En principe la presse parle du passé, même s’il s’agit du passé proche, en général c’est l’actualité de la veille. Elle consacre pourtant quelques lignes quotidiennes à l’avenir… Il s’agit de l’horoscope.
Son origine n’est pas très ancienne et en tous les cas elle n’a pas accompagné le développement de la presse populaire du XIXè siècle. Ce n’est que dans les années 1920 que cette rubrique s’installe dans les publications françaises. Il semble que l’affaire arrive de Grande-Bretagne où un astrologue eut ses années de célébrité. Il s’agit d’un certain Richard Naylor qui inventa la prédiction hebdomadaire avec une chronique dans le Sunday Express en 1936. C’est ce même Richard Naylor qui eut l’intuition de faire des prédictions à partir des signes du zodiaques, une manière subtile de concerner directement les lecteurs qui allaient ainsi chercher la prédiction personnelle dans leur signe zodiacal. Allait alors naître la rubrique quotidienne. En France en 1932 une rubrique astrologique va paraître dans Le Journal de la Femme.

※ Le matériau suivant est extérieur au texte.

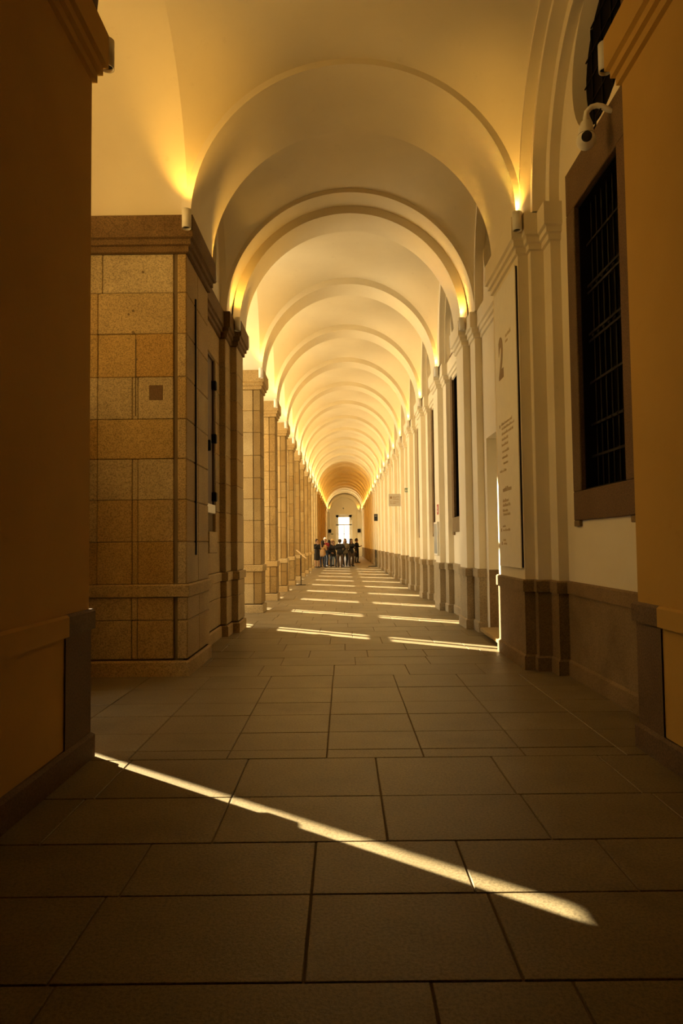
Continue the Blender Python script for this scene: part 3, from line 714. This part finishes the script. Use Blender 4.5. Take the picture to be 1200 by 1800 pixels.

Une page spéciale du Journal de la Femme du 12 août 1933 consacrée principalement à l’horoscope – Cet hebdomadaire a été l’un des premiers périodiques a publié des horoscopes dès 1932.
Collection Le Centre de la Presse.

En 1935, Paris-Soir et Gringoire font paraître leurs premiers horoscopes.

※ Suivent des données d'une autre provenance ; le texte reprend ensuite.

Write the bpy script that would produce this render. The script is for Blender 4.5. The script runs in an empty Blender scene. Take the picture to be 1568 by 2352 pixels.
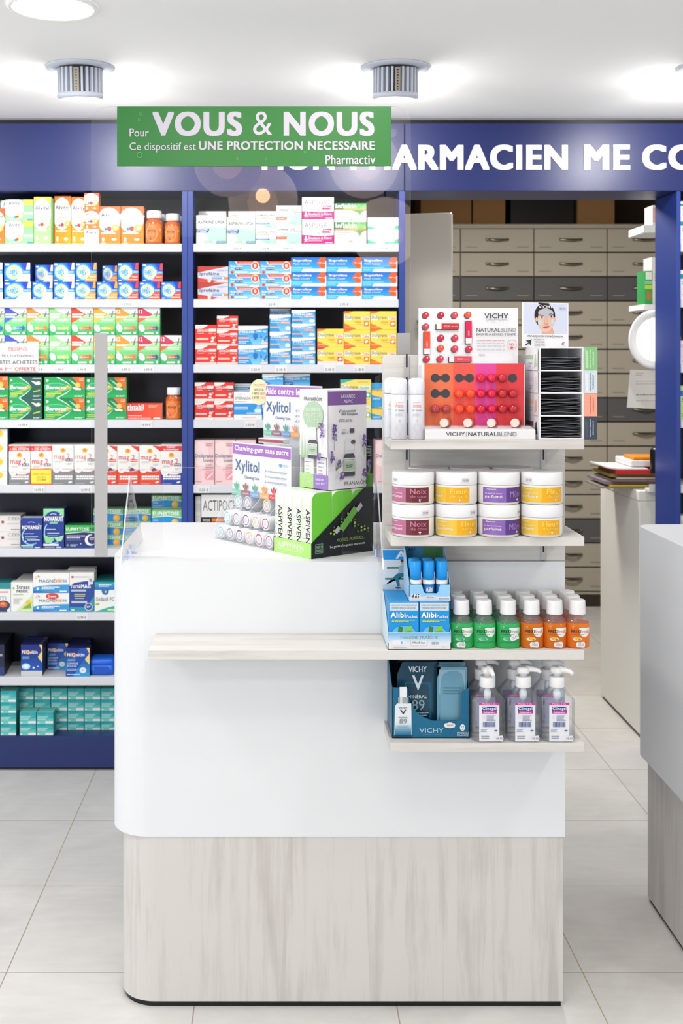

 Paris-Soir du 19 juillet 1935 – Collection Le Centre de la Presse.

À partir du 5 mars 1937 paraît l’horoscope de Marie-Louise Sondaz dans le magazine Marie-Claire une fois tous les quinze jours. On lit par exemple dans la chronique du « Signe de la Vierge » quelques-unes des prédictions suivantes: « Du 7 au 10 vous vivrez des jours difficiles. (…) Ne voyez que des amis sûrs. (…) Le 11 sera un jour brillant et le 12 celui des travaux ménagers. » On voit que les voyants ne prenaient pas trop de risques. A partir du printemps 1939 l’horoscope de Marie-Louise Sondaz va distinguer les lectrices entre les brunes, les blondes ou les rousses pour « affiner » la prédiction.

Marie-Claire du 26 mars 1937. M. Vinal réalise également des horoscopes pour ce magazine –  Collection Le Centre de la Presse.

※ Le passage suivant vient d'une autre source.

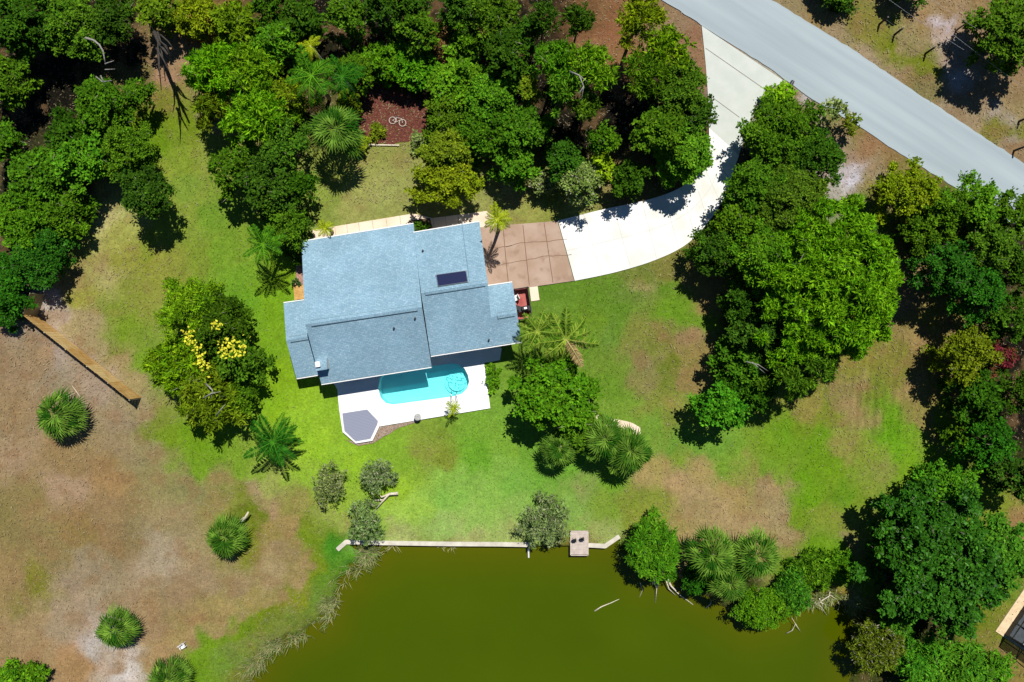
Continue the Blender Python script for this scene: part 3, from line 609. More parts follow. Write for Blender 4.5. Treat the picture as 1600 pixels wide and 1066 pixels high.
# white post under the eave near the deck end
pz = P(777, 545, 1.2) - HO; MB().box((pz.x, pz.y + .1, 1.2), (.14, .14, 2.4), .15).build("porch_post", M_WHITE, house)

# red patio with low dark fence
M_RED = noise_mat("red_patio", (.34, .08, .07), (.44, .13, .11), 2, .8, .2)
RP = [(806, 452), (824, 450), (831, 497), (812, 499.5)]
props(MB().prism(g2([(797, 453), (824, 450), (831, 497), (805, 500)]), -.1, .07).build("red_patio", M_RED), kind='structure')
fc = P(826, 474); fence = empty("patio_fence", (fc.x, fc.y, .07), "low dark slatted fence round the small red patio", "fence")
fm = [(804, 453), (824, 450), (831, 497), (812, 500)]
for k in range(3):
    a_, b_2 = P(*fm[k]) - fence.location, P(*fm[k + 1]) - fence.location; a_.z = b_2.z = 0; d_ = b_2 - a_; ang = math.atan2(d_.y, d_.x)
    s_ = MB()
    for z in (.25, .55, .85): s_.box((a_ + b_2) / 2 + Vector((0, 0, z)), (d_.length, .06, .2), ang)
    s_.build("fence_panel", M_DARK if k != 1 else M_DARK, fence)
for p in fm: v = P(*p) - fence.location; MB().box((v.x, v.y, .5), (.1, .1, 1.06), .15).build("fence_post", M_DARK, fence)
# covered grill on patio
gp = P(820, 483, .5); grill = empty("barbecue_grill", (gp.x, gp.y, .07), "black barbecue with pale lid panel in the red patio corner", "grill", rz=.2)
g = MB(); g.box((0, 0, .45), (.62, .55, .8)); g.build("cabinet", M_DARK, grill)
MB().tube([(-.3, 0, .9), (.3, 0, .9)], [.24, .24], 14).build("lid", M_DARK, grill)
MB().box((.06, .05, 1.16), (.28, .2, .03)).build("towel", M_WHITE, grill)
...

Après-guerre quasiment toute la presse quotidienne, y compris régionale, aura son horoscope décliné signe par signe. Ceci répondra alors à un engouement du public, une habitude quotidienne de consultation ou de lecture collective dans l’entreprise, en famille ou au comptoir du bistrot.


L’horoscope quotidien devient une incitation d’achat du journal à l’instar du feuilleton. Le succès est tel que la presse quotidienne va proposer des rendez-vous particuliers pour en faire des évènements éditoriaux. Ce sont les horoscopes du premier janvier qui à partir des années 1970 vont occuper plusieurs pages pour prédire les grandes tendances de chaque signe du zodiaque pour l’année qui vient. Ce sont aussi les rencontres avec des supposés voyants qui annoncent les grands
événements de l’année. Il est toujours intéressant, un an après, de se replonger dans les élucubrations de ces Nostradamus d’opportunité pour faire le bilan de leur fiabilité…
Si les quotidiens se sont mis à l’horoscope massivement après la guerre, la presse magazine l’a adopté avec son développement à partir de la fin des années 1950. Aujourd’hui la majorité des titres régionaux et des hebdos de loisirs publient des horoscopes. Le goût pour la voyance ayant toujours autant de succès, il n’a pas faibli depuis les antiques oracles qui lisaient dans de nombreux signes, dans les cendres, dans la forme des nuages et même dans les entrailles des animaux.